Posts filed under ‘personal branding’

Elegant marketing by a landscaping guy.

This afternoon, I got up from my desk and headed outside and up my driveway to fetch the mail. On the way, I noticed a small bit of shiny plastic at the edge of the drive and decided to pick it up for proper disposal on my way back to the house, er… office. We had a big wind storm two nights ago. The power was out for hours and trash cans had been tipped over. Stuff happens… no big deal.

When I picked up the plastic bag, I took a look and cracked a smile. There it was, on the edge of my driveway, the most elegant bit of marketing communication I had seen in quite a while.

It was a small plastic bag with a stone and a landscaper’s business card inside. “I work for people in this neighborhood and I’d like to work for you.”
Perfect package, focused targeting, elegant message. BOOM… a trifecta!

If I had been away, the plastic bag would have protected the message from the elements for quite awhile. It was tossed on the side of my driveway, so I wasn’t likely to destroy it with my tires. Business cards are cheap, and no postage was required. The stone can be recycled into my existing landscaping. The I’m just sayin’… this thing is elegant.

As it turns out, I already have a landscaper. BUT, I’m keeping this card just in case.

What’s the most elegant marketing message you received today? How can you learn from it to improve your own?

January 20, 2010 at 5:29 pm Leave a comment

Standing out in a crowd. What crowd?

One of the biggest problems for any marketer is getting people’s attention. OK, great products, customer-focused messages, enticing offers and amazing customer service aren’t easy. But once you have all those other things, you have to do is get noticed.

Yesterday, I was reading Seth Godin’s blog. Seth knows how to get noticed, but that’s not my point… at least not entirely. He was describing his alternative MBA program. In his words, “Unaccredited, residential, free and six months long. A new way to learn about a new way of doing business.”

Most of the nine “graduates” left the program ready to start or grow their entrepreneurial companies. One, was determined to land the best job ever. What makes Susan Lewis different is her approach. She isn’t submitting hundreds of résumés (crowd), she’s inviting potential employers to apply to her (what crowd?). (more…)

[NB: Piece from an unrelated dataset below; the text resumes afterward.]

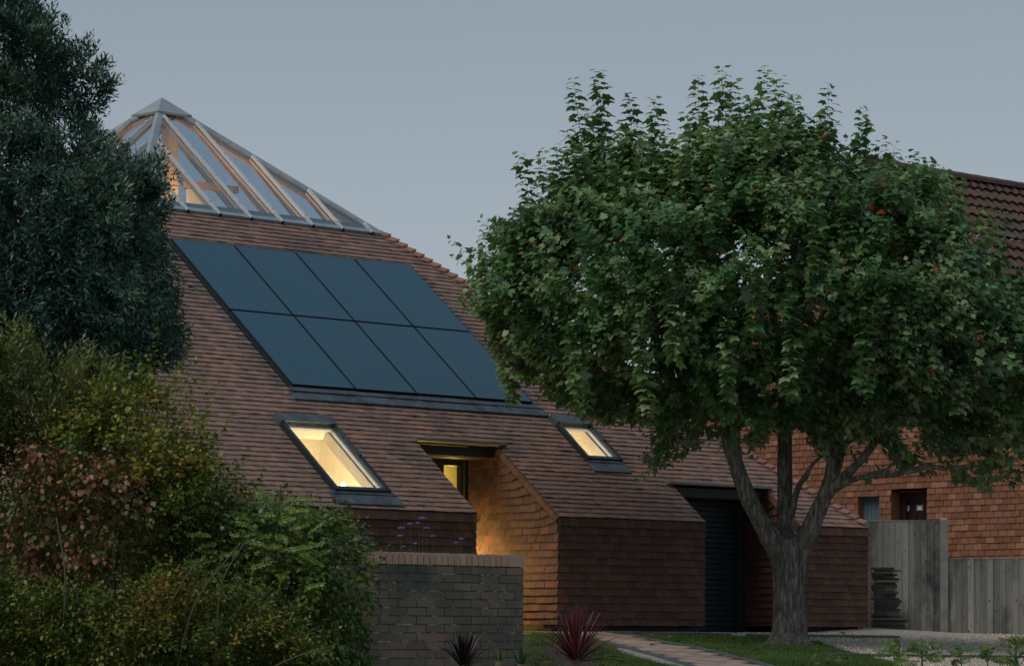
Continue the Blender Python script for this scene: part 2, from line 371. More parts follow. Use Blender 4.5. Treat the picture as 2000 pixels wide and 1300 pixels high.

June 6, 2009 at 8:50 am Leave a comment

Beware of anti-marketing!

I was facilitating a discussion with a group of small business owners this morning when a new word popped into my head — “anti-marketing”. Sounds dangerous, but what is it?

I had encouraged everyone to think about marketing as a conversation, in fact, every conversation they have with customers, prospects, employees, colleagues… even friends and family. They were all familiar with the concept of the “30 second elevator pitch” and the USP (unique selling proposition), so I asked them to think about the value of personal storytelling as a marketing tool.

If marketing is every positive conversation we have and storytelling is a great way to connect with customers and generate positive word-of-mouth, anti-marketing would be every negative conversation we have or story we tell. Let’s face it. Who wants to do business with someone who is negative? Do you?

To combat anti-marketing, just be aware of the conversations you have and the stories you tell. If you’re tempted to go negative, bite your lip! Let the other person do the talking for awhile, or find a way to change the subject.

Keep your personal brand positive and you can expect a lot more referrals and a lot better word-of-mouth.

April 28, 2009 at 12:58 pm 3 comments

What’s your story?

Personal stories can be a powerful way to communicate intangible value.

Back in high school, my sister used to tease me for having “study parties” to prepare for AP physics exams. She called me a nerd, and maybe I was, but I also knew that without those “study parties” I would be lost. I knew that I could handle the concepts of physics, but that I was awful at the math. By meeting with my classmates, I could explain the theory, and they could explain the calculations. It was all about give and take. I’ve understood the value of peer groups for a long time, so I am really passionate about building the community at ExpertCEO, an online network for senior executives and the community that inspired this blog.
— Nathalee Ghafouri, Marketing Manager, ExpertCEO

When I was involved with Vistage as a CEO group chair, I talked to potential candidates about the benefits of joining a peer group. I could have used a similar story about my days in engineering school, but didn’t think of it. Shame on me, because it clearly demonstrates the value of a peer group without sounding like a sales pitch.

Take a minute and think about the stories in your life that could help someone understand the value of what you do. They can be very powerful, and they are free.